Entertainment

'Ride Along': Huge Success?

by Caitlyn Callegari

Released in time for a Martin Luther King Jr. four day weekend debut, Ride Along , produced by Universal Studios, has surpassed all expectations... and all other movies. Ride Along's competition, Tom Clancy-based Jack Ryan: Shadow Recruit, starring Chris Pine and Keira Knightley, and Lone Survivor, starring Mark Whalberg and Taylor Kitsch, came in at $17.2 million and $23.2 million, respectively. In fact, the cop comedy is shaping up to be the highest-grossing MLK Jr. Day release ever. Proving that all people, not just the supposed African-American demographic, are lining up to catch rapper/actor Ice Cube and the quick witted Kevin Hart in action.

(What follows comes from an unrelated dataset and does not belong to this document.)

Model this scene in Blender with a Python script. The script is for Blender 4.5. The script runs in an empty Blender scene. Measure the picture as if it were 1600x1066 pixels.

The plot of Ride Along centers on Hart's security guard character trying to win Cube's detective character's favor in order to woo his sister. Hart and Cube's off-kilter and Odd Couple-like chemistry makes it blatantly evident why this movie has become a success and a favorite among North American audiences, despite it being labeled as "black" movie. Ride Along works because it is funny, it flows, and it is a welcome contrast to the heavy-hearted Lone Survivor and CIA based Shadow Recruit.

Bustle writer Samantha Jaffe may have put it best in her article, 'The Best Man Holiday' and What "Overperforming" Means For Black Filmmakers, when she described The Best Man Holiday as, "...a film about Christmas. It’s a film about religion. It’s a film about relationships and friendships and reunion." In the same way, Ride Along is a movie about a man trying to prove to his girlfriend's family that he deserves her, he just so happens to be black. These stories are universal. (Hello, Meet the Parents!) They are not specific to race or gender or creed. Why shouldn't a movie such as Ride Along break all box office expectations? Why shouldn't it do just as well, if not better, than its competition?